Monday, October 25, 2010

Billy Dell, one of the foremen on the Flatiron job in 1902

Today I was back at the Flatiron Building, where I always seem to end up, across the street at Eisenberg's Sandwich Shop. There I met with the great-grandson of Billy Dell, one of the foremen at the Flatiron construction site in 1902. When Thomas Farawell came across his great-grandfather's name while reading my book, he contacted me. Whenever my father and I walked past the Flatiron, Thomas told me today, he'd say, "Your great-grandfather built this!" Billy "Bull" Dell came to New York from Chicago with his pal Sam Parks, the violent and corrupt leader of the Ironworkers Union, whom George Fuller paid handsomely to keep his rank-and-file from striking at Fuller Company construction sites.

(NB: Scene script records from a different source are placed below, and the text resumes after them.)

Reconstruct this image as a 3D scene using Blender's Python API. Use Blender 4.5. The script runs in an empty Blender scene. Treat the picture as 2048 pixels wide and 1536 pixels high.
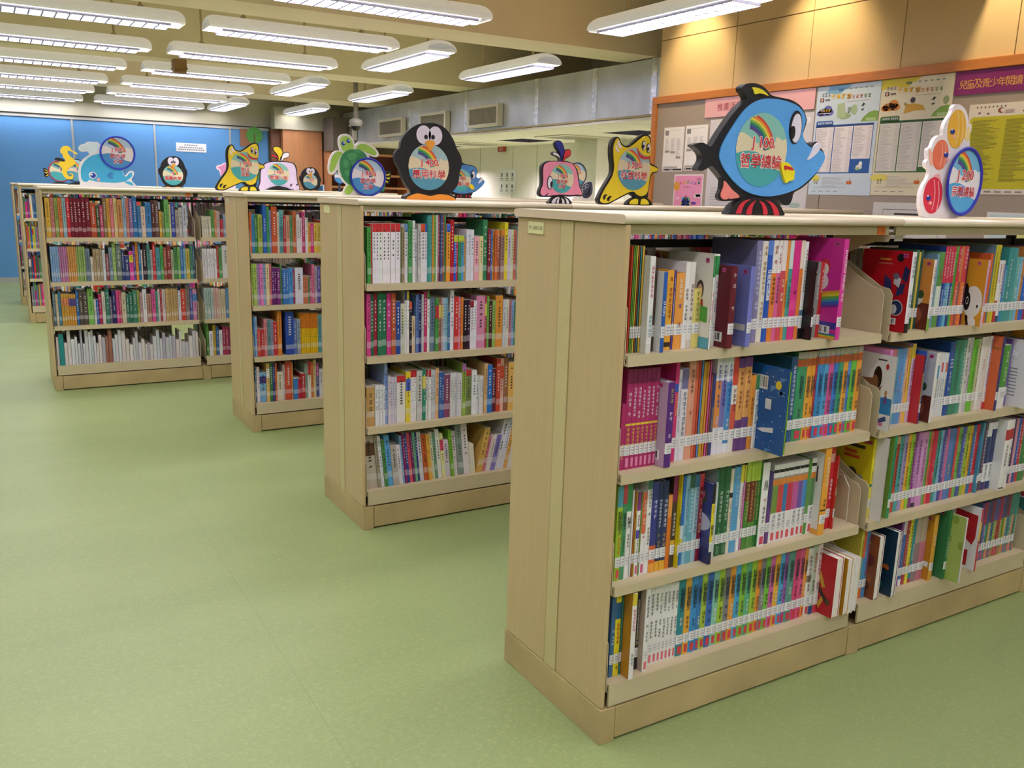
import bpy, bmesh, math, random
from mathutils import Vector, Matrix
random.seed(11)
S = bpy.context.scene
C = S.collection
# ---------------------------------------------------------------- camera
W_, H_ = 2048, 1536
CP = Vector((-1.1851, -1.503, 1.313)); YAW, PIT, ROL, FPX = math.radians(31.1248), math.radians(-12.3011), math.radians(1.6485), 1747.16
_f = Vector((math.sin(YAW)*math.cos(PIT), math.cos(YAW)*math.cos(PIT), math.sin(PIT)))
_r = Vector((math.cos(YAW), -math.sin(YAW), 0)); _u = _r.cross(_f)
_r2 = _r*math.cos(ROL)+_u*math.sin(ROL); _u2 = -_r*math.sin(ROL)+_u*math.cos(ROL)
cam = bpy.data.cameras.new('camera'); cam.sensor_width = 36; cam.lens = 36*FPX/W_; cam.clip_start = .05; cam.clip_end = 100
co = bpy.data.objects.new('camera', cam); C.objects.link(co)
M = Matrix((( _r2.x, _u2.x, -_f.x, CP.x), (_r2.y, _u2.y, -_f.y, CP.y), (_r2.z, _u2.z, -_f.z, CP.z), (0, 0, 0, 1)))
co.matrix_world = M
S.camera = co
# ---------------------------------------------------------------- world, exposure
w = bpy.data.worlds.new('world'); S.world = w; w.use_nodes = True
w.node_tree.nodes['Background'].inputs[0].default_value = (.9, .95, 1, 1); w.node_tree.nodes['Background'].inputs[1].default_value = .12
S.view_settings.view_transform = 'Standard'; S.view_settings.look = 'None'; S.view_settings.gamma = 1
S.view_settings.use_curve_mapping = False; S.view_settings.exposure = 0.6
LAMP = 13.0          # emission of the ceiling luminaires
# ---------------------------------------------------------------- measuring: photo ray -> plane
def hit(u, v, ax, val):
    d = _f+_r2*((u-1024)/FPX)-_u2*((v-768)/FPX)
    return CP+d*((val-CP[ax])/d[ax])
def xu(u, y, z):
    k = (u-1024)/FPX; d0 = Vector((-CP.x, y-CP.y, z-CP.z))
    return (k*d0.dot(_f)-d0.dot(_r2))/(_r2.x-k*_f.x)
# ---------------------------------------------------------------- materials
def lin(h):
    h = h.lstrip('#'); o = []
    for i in (0, 2, 4):
        c = int(h[i:i+2], 16)/255; o.append(c/12.92 if c <= .04045 else ((c+.055)/1.055)**2.4)
    return (*o, 1)
def mat(name, hexc, rough=.5, noise=0, scale=20, metal=0, stretch=None, spec=.5, bump=0, emit=0):
    m = bpy.data.materials.new(name); m.use_nodes = True; nt = m.node_tree; b = nt.nodes['Principled BSDF']
    b.inputs['Roughness'].default_value = rough; b.inputs['Metallic'].default_value = metal; b.inputs['Specular IOR Level'].default_value = spec
    c = lin(hexc); b.inputs['Base Color'].default_value = c
    if noise or bump:
        tc = nt.nodes.new('ShaderNodeTexCoord'); mp = nt.nodes.new('ShaderNodeMapping'); nt.links.new(tc.outputs['Object'], mp.inputs[0])
        if stretch: mp.inputs['Scale'].default_value = stretch
        n = nt.nodes.new('ShaderNodeTexNoise'); n.inputs['Scale'].default_value = scale; n.inputs['Detail'].default_value = 5
        nt.links.new(mp.outputs[0], n.inputs['Vector'])
        if noise:
            r = nt.nodes.new('ShaderNodeValToRGB'); r.color_ramp.elements[0].position = .3; r.color_ramp.elements[1].position = .7
            r.color_ramp.elements[0].color = (*[x*(1-noise) for x in c[:3]], 1); r.color_ramp.elements[1].color = (*[min(1, x*(1+noise)) for x in c[:3]], 1)
            nt.links.new(n.outputs['Fac'], r.inputs[0]); nt.links.new(r.outputs[0], b.inputs['Base Color'])
        if bump:
            bp = nt.nodes.new('ShaderNodeBump'); bp.inputs['Strength'].default_value = bump; bp.inputs['Distance'].default_value = .01
            nt.links.new(n.outputs['Fac'], bp.inputs['Height']); nt.links.new(bp.outputs[0], b.inputs['Normal'])
    if emit:
        b.inputs['Emission Color'].default_value = c; b.inputs['Emission Strength'].default_value = emit
    return m
def colmat(name, rough=.4, spec=.4):
    m = mat(name, 'ffffff', rough, spec=spec); nt = m.node_tree; a = nt.nodes.new('ShaderNodeVertexColor'); a.layer_name = 'Col'
    n = nt.nodes.new('ShaderNodeTexNoise'); n.inputs['Scale'].default_value = 60; mx = nt.nodes.new('ShaderNodeMix'); mx.data_type = 'RGBA'; mx.blend_type = 'MULTIPLY'
    mx.inputs['Factor'].default_value = .12
    nt.links.new(a.outputs['Color'], mx.inputs['A']); nt.links.new(n.outputs['Color'], mx.inputs['B']); nt.links.new(mx.outputs['Result'], nt.nodes['Principled BSDF'].inputs['Base Color'])
    return m
PRINT = colmat('printed_card'); GLOSS = colmat('glossy_cover', .28, .5); MATTE = colmat('painted_board', .55, .25)
_mc = {}
def flat(h, rough=.5):
    k = (h, rough)
    if k not in _mc: _mc[k] = mat('paint_'+h, h, rough, noise=.04, scale=40)
    return _mc[k]
WOOD = mat('maple_laminate', 'c9b182', .42, noise=.035, scale=9, stretch=(9, 9, .35))
STEEL = mat('beige_steel', 'cbbd98', .42, noise=.05, scale=6)
PLINTH = mat('scuffed_beige_plinth', 'bba674', .5, noise=.16, scale=5)
STRIP = mat('pale_green_strip', 'cbbd88', .45, noise=.02)
SLAB = mat('cream_top', 'ebdfc2', .3, noise=.03, scale=8)
SLABEND = mat('cream_slab_edge', 'd8c3a2', .45, noise=.03)
DARK = mat('dark_steel', '2a211b', .5, noise=.1)
PAPER = mat('page_edges', 'e9e4d8', .8, noise=.06, scale=90, stretch=(20, 1, 1))
STICK = mat('white_sticker', 'f1f0ee', .5)
# ---------------------------------------------------------------- mesh building
class MB:
    def __init__(s): s.v = []; s.f = []; s.c = []
    def quad(s, a, b, c, d, col='ffffff'): s.poly([a, b, c, d], col)
    def poly(s, pts, col='ffffff'):
        i = len(s.v); s.v += [tuple(p) for p in pts]; s.f.append(tuple(range(i, i+len(pts)))); s.c.append(col)
    def box(s, x0, x1, y0, y1, z0, z1, col='ffffff', front=None, top=None, skip=''):
        i = len(s.v)
        s.v += [(x0, y0, z0), (x1, y0, z0), (x1, y1, z0), (x0, y1, z0), (x0, y0, z1), (x1, y0, z1), (x1, y1, z1), (x0, y1, z1)]
        for k, q in zip('bftnlr', ((0, 3, 2, 1), (0, 1, 5, 4), (4, 5, 6, 7), (3, 7, 6, 2), (0, 4, 7, 3), (1, 2, 6, 5))):
            if k in skip: continue
            s.f.append(tuple(i+j for j in q)); s.c.append(front if (k == 'f' and front) else top if (k == 't' and top) else col)
    def prism(s, pts, y0, y1, col='ffffff', side=None):   # pts: (x,z) loop, extruded along y
        a = sum(p[0]*q[1]-q[0]*p[1] for p, q in zip(pts, pts[1:]+pts[:1]))
        if a < 0: pts = pts[::-1]
        n = len(pts); i = len(s.v)
        s.v += [(p[0], y0, p[1]) for p in pts]+[(p[0], y1, p[1]) for p in pts]
        s.f.append(tuple(range(i, i+n))); s.c.append(col)
        s.f.append(tuple(range(i+2*n-1, i+n-1, -1))); s.c.append(side or col)
        for k in range(n):
            l = (k+1) % n; s.f.append((i+k, i+n+k, i+n+l, i+l)); s.c.append(side or col)
    def tube(s, p, q, r, n=10, col='ffffff'):
        p, q = Vector(p), Vector(q); d = (q-p).normalized(); a = d.orthogonal().normalized(); b = d.cross(a); i = len(s.v)
        for e in (p, q):
            for k in range(n):
                t = 2*math.pi*k/n; s.v.append(tuple(e+a*(r*math.cos(t))+b*(r*math.sin(t))))
        for k in range(n):
            l = (k+1) % n; s.f.append((i+k, i+l, i+n+l, i+n+k)); s.c.append(col)
        s.f.append(tuple(range(i+n-1, i-1, -1))); s.c.append(col); s.f.append(tuple(range(i+n, i+2*n))); s.c.append(col)
    def lathe(s, prof, c, n=20, col='ffffff'):   # prof: (r,z)
        i = len(s.v)
        for r, z in prof:
            for k in range(n):
                t = 2*math.pi*k/n; s.v.append((c[0]+r*math.cos(t), c[1]+r*math.sin(t), c[2]+z))
        for j in range(len(prof)-1):
            for k in range(n):
                l = (k+1) % n; s.f.append((i+j*n+k, i+j*n+l, i+j*n+n+l, i+j*n+n+k)); s.c.append(col)
    def mesh(s, name):
        m = bpy.data.meshes.new(name); m.from_pydata(s.v, [], s.f)
        if any(c != 'ffffff' for c in s.c):
            at = m.color_attributes.new('Col', 'FLOAT_COLOR', 'CORNER'); buf = []; cc = {}
            for c, f in zip(s.c, s.f):
                if c not in cc: cc[c] = lin(c)
                buf += list(cc[c])*len(f)
            at.data.foreach_set('color', buf)
        m.update(); return m
    def build(s, name, material, parent=None, smooth=False, bevel=0):
        m = s.mesh(name); m.materials.append(material); o = bpy.data.objects.new(name, m); C.objects.link(o)
        if parent: o.parent = parent
        if smooth:
            for p in m.polygons: p.use_smooth = True
        if bevel:
            b = o.modifiers.new('bevel', 'BEVEL'); b.width = bevel; b.segments = 2; b.limit_method = 'ANGLE'
        return o
def empty(name, loc=(0, 0, 0), rz=0):
    o = bpy.data.objects.new(name, None); C.objects.link(o); o.location = loc; o.rotation_euler = (0, 0, rz); o.empty_display_size = .05; return o
USED = set()
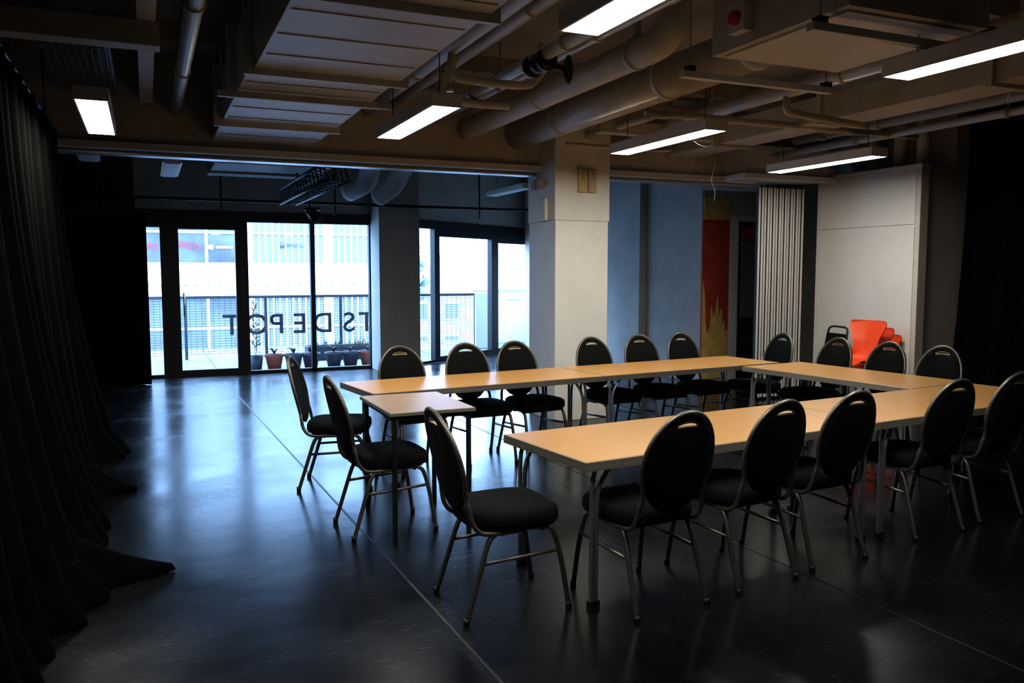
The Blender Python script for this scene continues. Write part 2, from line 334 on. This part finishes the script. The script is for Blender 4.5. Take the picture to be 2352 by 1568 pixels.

Thomas brought along a photo to show me: his great-grandfather seated with eight other men, all dressed in sharply pressed suits and high collars. Looks to have been taken sometime in the 1890s. Next to Dell sits Sam Parks. Thomas is desperate to know more about Bull Dell, who, Thomas said, started out as a union organizer working with Parks, who went about construction sites, "inviting" men to join the Ironworkers Union. Dell eventually had his own contracting company in the tony Trinity Building and a beautiful home on the best block in Jersey City, where all the politicians had their houses. So where, Thomas wonders, did Bull Dell get all that money? Mmmmmm...My parents, Thomas said, never talked about their grandfather's business. Although there were vague stories of Bull Dell keeping guns in his house, along with the beautiful silver and other objects that only rich people had.

What an interesting addendum to the story of the Flatiron, a reminder that stories beget more stories.